**Work required**
Take every line from the first down to the line with "6), 'clear', t)" and set it down exactly, without the pictures.

--- START OF Stored records ---

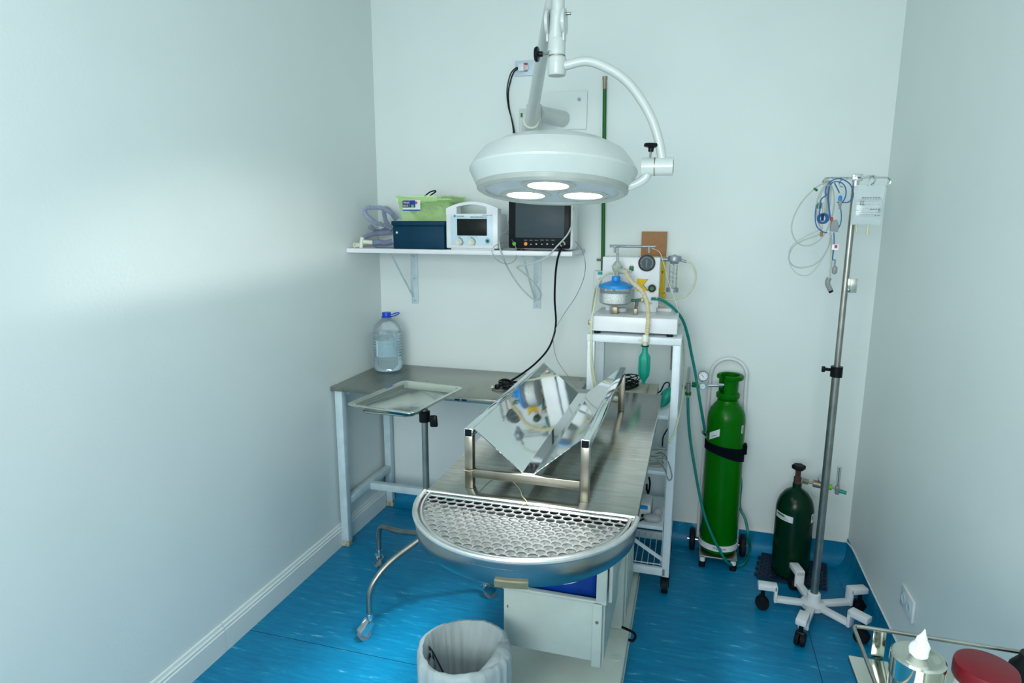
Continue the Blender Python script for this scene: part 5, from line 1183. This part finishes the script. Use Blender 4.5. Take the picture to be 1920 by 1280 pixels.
obj('hanger_loop', MB().tube([((bx0+bx1)/2-0.006, y0, bz1-0.004), ((bx0+bx1)/2-0.004, y0-0.010, bz1+0.018), (IX+0.030, IY-0.088, zz-0.004), ((bx0+bx1)/2+0.012, y0-0.010, bz1+0.016), ((bx0+bx1)/2+0.012, y0, bz1-0.004)], 0.0016, 6), 'clear', t)

# monitoring leads on the iv stand
ZF = '[1440,300,4.571]'
t = thing('ecg_leads', 'bundle of long grey ECG lead cables looped over left hook of IV stand', 'cable', (2.02, -0.49, 1.35))
E_ = MB()
E_.tube([(2.024,-0.488,1.69),(1.995,-0.49,1.678),(1.956,-0.49,1.64),(1.926,-0.49,1.587),(1.915,-0.49,1.529),(1.932,-0.49,1.484),(1.962,-0.49,1.466),(1.997,-0.49,1.474),(2.025,-0.49,1.505),(2.04,-0.49,1.546),(2.048,-0.49,1.591),(2.045,-0.49,1.644),(2.034,-0.49,1.676),(2.022,-0.49,1.689)], 0.0024, 7)
E_.tube([(2.021,-0.496,1.688),(2.006,-0.496,1.668),(1.992,-0.496,1.628),(1.993,-0.496,1.579),(2.006,-0.496,1.538),(2.015,-0.496,1.522),(2.005,-0.496,1.505),(1.956,-0.496,1.484),(1.923,-0.496,1.458),(1.914,-0.496,1.42),(1.932,-0.496,1.393),(1.968,-0.496,1.388),(2.009,-0.496,1.405),(2.033,-0.496,1.439),(2.045,-0.496,1.481),(2.048,-0.496,1.505)], 0.0028, 7)
E_.tube([(2.022,-0.502,1.687),(2.007,-0.502,1.659),(1.999,-0.502,1.631),(1.998,-0.502,1.571),(2.016,-0.502,1.534),(2.006,-0.502,1.522),(1.966,-0.502,1.501),(1.925,-0.502,1.471),(1.912,-0.502,1.438),(1.92,-0.502,1.395),(1.945,-0.502,1.366),(1.977,-0.502,1.359),(2.003,-0.502,1.38),(2.026,-0.502,1.423),(2.039,-0.502,1.464),(2.042,-0.502,1.497)], 0.0015, 7)
for k in range(5):
    dx = k*9; E_.tube([Vector(p) for p in [(2.019,-0.494,1.682),(2.032,-0.494,1.678),(2.041,-0.494,1.651),(2.046,-0.494,1.619),(2.047,-0.494,1.587),(2.051,-0.494,1.563)]] if False else [(2.008+0.002*k, -0.494-0.003*k, 1.690+0.002*(k % 2)), (2.014+0.0028*k, -0.490-0.003*k, 1.700-0.002*k), (2.020+0.0028*k, -0.484-0.003*k, 1.680), (2.023+0.0026*k, -0.492-0.002*k, 1.62), (2.022+0.0020*k, -0.494-0.002*k, 1.585), (2.026+0.0012*k, -0.494-0.002*k, 1.560)], 0.0024, 7)
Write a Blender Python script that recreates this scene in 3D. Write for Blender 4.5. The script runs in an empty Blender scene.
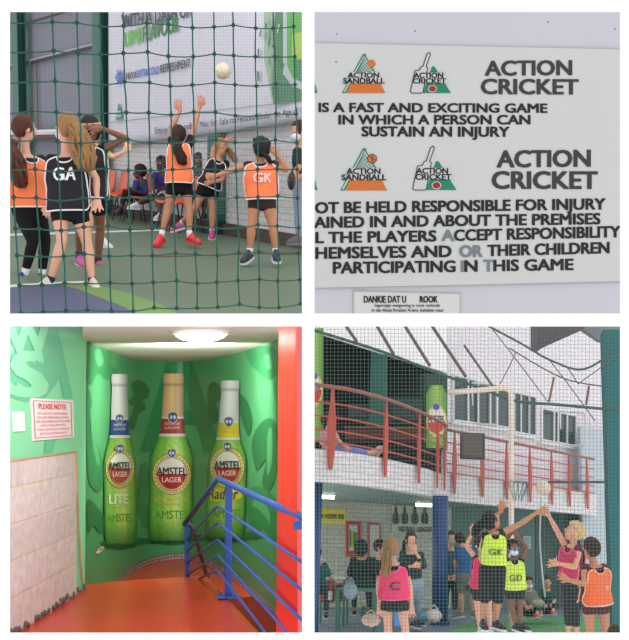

--- END OF Stored records ---

**Result of this exercise**
Continue the Blender Python script for this scene: part 5, from line 1183. This part finishes the script. Use Blender 4.5. Take the picture to be 1920 by 1280 pixels.
obj('hanger_loop', MB().tube([((bx0+bx1)/2-0.006, y0, bz1-0.004), ((bx0+bx1)/2-0.004, y0-0.010, bz1+0.018), (IX+0.030, IY-0.088, zz-0.004), ((bx0+bx1)/2+0.012, y0-0.010, bz1+0.016), ((bx0+bx1)/2+0.012, y0, bz1-0.004)], 0.0016, 6), 'clear', t)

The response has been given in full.